THE TASK: Go through the data and copy every line exactly, but not the images.

─── STORED DATA

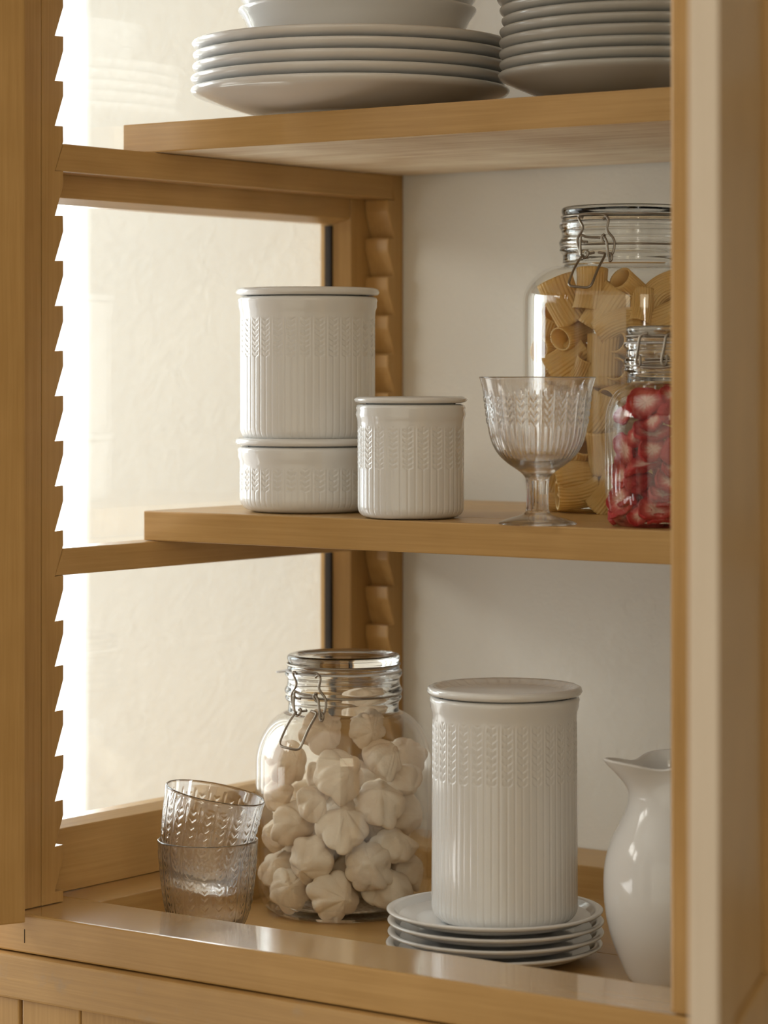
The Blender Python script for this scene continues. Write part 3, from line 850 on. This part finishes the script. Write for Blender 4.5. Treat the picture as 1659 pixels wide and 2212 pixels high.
def jar(base, k, rn, rb, hs, corner, label, contents_r=None, clip=True, clip_dh=0.0, hinge=False, tab_s=None):
    """base point, k = metres per unit, rn neck radius, rb body radius, hs height of the neck foot (units)"""
    e = empty('clip_top_jar', base, label, 'jar', 'clip top glass jars')
    hb = hs-corner
    out = [(0, 4), (rb*.63, 3.5), (rb*.74, 0), (rb*.80, 0.5), (rb*.875, 8), (rb*.94, 24), (rb*.985, 48), (rb, 80), (rb, (80+hb)/2), (rb, hb)]
    for i in range(1, 8):
        t = i/8*PI/2
        out.append((rn+(rb-rn)*math.cos(t)**1.12, hb+corner*math.sin(t)**1.12))
    nk = [(0, 3), (-1, 9), (-1, 22), (3.5, 26), (7, 32), (4, 37), (2.5, 40), (6, 43), (8, 48), (4, 54), (1, 61), (1, 73), (5, 78), (7, 83), (6, 87)]
    out += [(rn+dr, hs+dh) for dr, dh in nk]
    inn = [(rn-10, hs+87), (rn-12, hs+76), (rn-12, hs+11), (rn-3, hs-4)]
    for i in range(6, 0, -1):
        t = i/8*PI/2
        inn.append((rn-3+(rb-rn-5)*math.cos(t)**1.12, hb+(corner-6)*math.sin(t)**1.12))
    inn += [(rb-8, hb), (rb-8, 80), (rb*.985-9, 48), (rb*.90-6, 26), (rb*.74, 16), (0, 15)]
    P = chaikin(out, 2)+chaikin(inn, 2)
    P = [(r*k, h*k) for r, h in P]
    jb = link_mesh('jar_body', lathe('jar_body', P, 160), [M['jar_glass'], M['jar_wall']], e)
    for p in jb.data.polygons:
        if 12*k < p.center.z < (hs-2)*k: p.material_index = 1
    lid = [(0, 99), (rn-15, 99), (rn-12, 90.5), (rn, 90.5), (rn+2, 95), (rn-1, 102), (rn-2, 105), (rn+1, 111), (rn+2, 119), (rn-1, 124), (rn-10, 126), (rn-20, 124), (rn-30, 119), (rn-50, 117), (0, 117)]
    link_mesh('lid', lathe('lid', [(r*k, (hs+h)*k) for r, h in chaikin(lid, 2)], 128), M['jar_glass'], e)
    g = [(rn-11, 87.3), (rn+5, 87.3), (rn+6.5, 88.7), (rn+5, 90.2), (rn-11, 90.2), (rn-11, 87.3)]
    gk = link_mesh('gasket', lathe('gasket', [(r*k, (hs+h)*k) for r, h in g], 96), M['gasket'], e)
    if tab_s is not None:
        # pull tab of the rubber ring
        s = tab_s
        d = (RT*s + NR*math.sqrt(1-s*s)).normalized(); t = UP.cross(d)
        c0 = d*(rn+4)*k + UP*(hs+88.7)*k
        vs = []
        me = bpy.data.meshes.new('pull_tab'); bm = bmesh.new()
        pts = []
        for j in range(9):
            a = -PI/2+PI*j/8
            pts.append(c0 + d*(math.cos(a)*20*k+2*k) + t*math.sin(a)*13*k - UP*k*2*math.cos(a))
        A = [bm.verts.new(p+UP*1.6*k) for p in pts]; B = [bm.verts.new(p-UP*1.6*k) for p in pts]
        bm.faces.new(A); bm.faces.new(list(reversed(B)))
        for j in range(9): bm.faces.new([A[j], B[j], B[(j+1) % 9], A[(j+1) % 9]])
        bmesh.ops.recalc_face_normals(bm, faces=bm.faces)
        bm.to_mesh(me); bm.free()
        link_mesh('pull_tab', me, M['gasket'], gk)
    wr = 2.75*k
    def ring(r, h, n=96):
        return [Vector((r*math.cos(a)*k, r*math.sin(a)*k, h*k)) for a in np.arange(n)*2*PI/n]
    bands = tubes('wire_band', [(ring(rn+3.4, hs+40), True), (ring(rn+1.2, hs+103.5), True)], wr*0.85, M['steel'], e, 8)
    def place(pts, dr, dh):
        out = []
        for s, h, off in pts:
            rho = rn+5+off
            hh = h+dh
            if hh < 0:                                   # keep clear of the sloping shoulder
                q = max(0.0, min(1.0, (hh+corner)/corner))
                rho = max(rho, rn+(rb-rn)*math.sqrt(max(0, 1-q*q))+7) if q > 0 else rb+7
            s2 = max(-rho*.98, min(rho*.98, s+dr))
            out.append((RT*s2 + NR*math.sqrt(rho*rho-s2*s2))*k + UP*(hs+h+dh)*k)
        return out
    if clip:
        dr = clip
        for nm in ('bail', 'lever', 'handle'):
            tubes({'bail': 'wire_bail', 'lever': 'clip_lever', 'handle': 'clip_handle'}[nm],
                  [(smooth_path(place(p, dr, clip_dh), 2), False) for p in CLIP[nm]], wr, M['steel'], e, 8)
    if hinge:
        # the wires at the hinge side of the small jar, taken from its own proportions
        def hp(L): return [(1280+x/4.61-1447, 1136-(680+y/4.61)-306, o) for x, y, o in L]
        P1 = hp([(515, 190, 2), (460, 200, 6), (438, 225, 8), (425, 320, 8), (405, 440, 9), (402, 490, 11), (430, 520, 10), (445, 490, 7), (440, 410, 5)])
        P2 = hp([(770, 180, 2), (700, 200, 6), (680, 225, 8), (668, 320, 8), (640, 440, 9), (640, 490, 11), (668, 515, 10), (690, 480, 7), (690, 405, 5)])
        P3 = hp([(470, 480, 5), (540, 470, 6), (620, 470, 6), (740, 455, 7), (772, 485, 8), (740, 515, 9), (620, 530, 9), (480, 525, 8), (430, 515, 7)])
        P4 = hp([(490, 445, 3), (600, 440, 3), (720, 435, 4)])
        tubes('hinge_wire', [(smooth_path(place(p, 0, 0), 2), False) for p in (P1, P2, P3, P4)], wr*1.1, M['steel'], e, 8)
    return e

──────

OUTPUT:
The Blender Python script for this scene continues. Write part 3, from line 850 on. This part finishes the script. Write for Blender 4.5. Treat the picture as 1659 pixels wide and 2212 pixels high.
def jar(base, k, rn, rb, hs, corner, label, contents_r=None, clip=True, clip_dh=0.0, hinge=False, tab_s=None):
    """base point, k = metres per unit, rn neck radius, rb body radius, hs height of the neck foot (units)"""
    e = empty('clip_top_jar', base, label, 'jar', 'clip top glass jars')
    hb = hs-corner
    out = [(0, 4), (rb*.63, 3.5), (rb*.74, 0), (rb*.80, 0.5), (rb*.875, 8), (rb*.94, 24), (rb*.985, 48), (rb, 80), (rb, (80+hb)/2), (rb, hb)]
    for i in range(1, 8):
        t = i/8*PI/2
        out.append((rn+(rb-rn)*math.cos(t)**1.12, hb+corner*math.sin(t)**1.12))
    nk = [(0, 3), (-1, 9), (-1, 22), (3.5, 26), (7, 32), (4, 37), (2.5, 40), (6, 43), (8, 48), (4, 54), (1, 61), (1, 73), (5, 78), (7, 83), (6, 87)]
    out += [(rn+dr, hs+dh) for dr, dh in nk]
    inn = [(rn-10, hs+87), (rn-12, hs+76), (rn-12, hs+11), (rn-3, hs-4)]
    for i in range(6, 0, -1):
        t = i/8*PI/2
        inn.append((rn-3+(rb-rn-5)*math.cos(t)**1.12, hb+(corner-6)*math.sin(t)**1.12))
    inn += [(rb-8, hb), (rb-8, 80), (rb*.985-9, 48), (rb*.90-6, 26), (rb*.74, 16), (0, 15)]
    P = chaikin(out, 2)+chaikin(inn, 2)
    P = [(r*k, h*k) for r, h in P]
    jb = link_mesh('jar_body', lathe('jar_body', P, 160), [M['jar_glass'], M['jar_wall']], e)
    for p in jb.data.polygons:
        if 12*k < p.center.z < (hs-2)*k: p.material_index = 1
    lid = [(0, 99), (rn-15, 99), (rn-12, 90.5), (rn, 90.5), (rn+2, 95), (rn-1, 102), (rn-2, 105), (rn+1, 111), (rn+2, 119), (rn-1, 124), (rn-10, 126), (rn-20, 124), (rn-30, 119), (rn-50, 117), (0, 117)]
    link_mesh('lid', lathe('lid', [(r*k, (hs+h)*k) for r, h in chaikin(lid, 2)], 128), M['jar_glass'], e)
    g = [(rn-11, 87.3), (rn+5, 87.3), (rn+6.5, 88.7), (rn+5, 90.2), (rn-11, 90.2), (rn-11, 87.3)]
    gk = link_mesh('gasket', lathe('gasket', [(r*k, (hs+h)*k) for r, h in g], 96), M['gasket'], e)
    if tab_s is not None:
        # pull tab of the rubber ring
        s = tab_s
        d = (RT*s + NR*math.sqrt(1-s*s)).normalized(); t = UP.cross(d)
        c0 = d*(rn+4)*k + UP*(hs+88.7)*k
        vs = []
        me = bpy.data.meshes.new('pull_tab'); bm = bmesh.new()
        pts = []
        for j in range(9):
            a = -PI/2+PI*j/8
            pts.append(c0 + d*(math.cos(a)*20*k+2*k) + t*math.sin(a)*13*k - UP*k*2*math.cos(a))
        A = [bm.verts.new(p+UP*1.6*k) for p in pts]; B = [bm.verts.new(p-UP*1.6*k) for p in pts]
        bm.faces.new(A); bm.faces.new(list(reversed(B)))
        for j in range(9): bm.faces.new([A[j], B[j], B[(j+1) % 9], A[(j+1) % 9]])
        bmesh.ops.recalc_face_normals(bm, faces=bm.faces)
        bm.to_mesh(me); bm.free()
        link_mesh('pull_tab', me, M['gasket'], gk)
    wr = 2.75*k
    def ring(r, h, n=96):
        return [Vector((r*math.cos(a)*k, r*math.sin(a)*k, h*k)) for a in np.arange(n)*2*PI/n]
    bands = tubes('wire_band', [(ring(rn+3.4, hs+40), True), (ring(rn+1.2, hs+103.5), True)], wr*0.85, M['steel'], e, 8)
    def place(pts, dr, dh):
        out = []
        for s, h, off in pts:
            rho = rn+5+off
            hh = h+dh
            if hh < 0:                                   # keep clear of the sloping shoulder
                q = max(0.0, min(1.0, (hh+corner)/corner))
                rho = max(rho, rn+(rb-rn)*math.sqrt(max(0, 1-q*q))+7) if q > 0 else rb+7
            s2 = max(-rho*.98, min(rho*.98, s+dr))
            out.append((RT*s2 + NR*math.sqrt(rho*rho-s2*s2))*k + UP*(hs+h+dh)*k)
        return out
    if clip:
        dr = clip
        for nm in ('bail', 'lever', 'handle'):
            tubes({'bail': 'wire_bail', 'lever': 'clip_lever', 'handle': 'clip_handle'}[nm],
                  [(smooth_path(place(p, dr, clip_dh), 2), False) for p in CLIP[nm]], wr, M['steel'], e, 8)
    if hinge:
        # the wires at the hinge side of the small jar, taken from its own proportions
        def hp(L): return [(1280+x/4.61-1447, 1136-(680+y/4.61)-306, o) for x, y, o in L]
        P1 = hp([(515, 190, 2), (460, 200, 6), (438, 225, 8), (425, 320, 8), (405, 440, 9), (402, 490, 11), (430, 520, 10), (445, 490, 7), (440, 410, 5)])
        P2 = hp([(770, 180, 2), (700, 200, 6), (680, 225, 8), (668, 320, 8), (640, 440, 9), (640, 490, 11), (668, 515, 10), (690, 480, 7), (690, 405, 5)])
        P3 = hp([(470, 480, 5), (540, 470, 6), (620, 470, 6), (740, 455, 7), (772, 485, 8), (740, 515, 9), (620, 530, 9), (480, 525, 8), (430, 515, 7)])
        P4 = hp([(490, 445, 3), (600, 440, 3), (720, 435, 4)])
        tubes('hinge_wire', [(smooth_path(place(p, 0, 0), 2), False) for p in (P1, P2, P3, P4)], wr*1.1, M['steel'], e, 8)
    return e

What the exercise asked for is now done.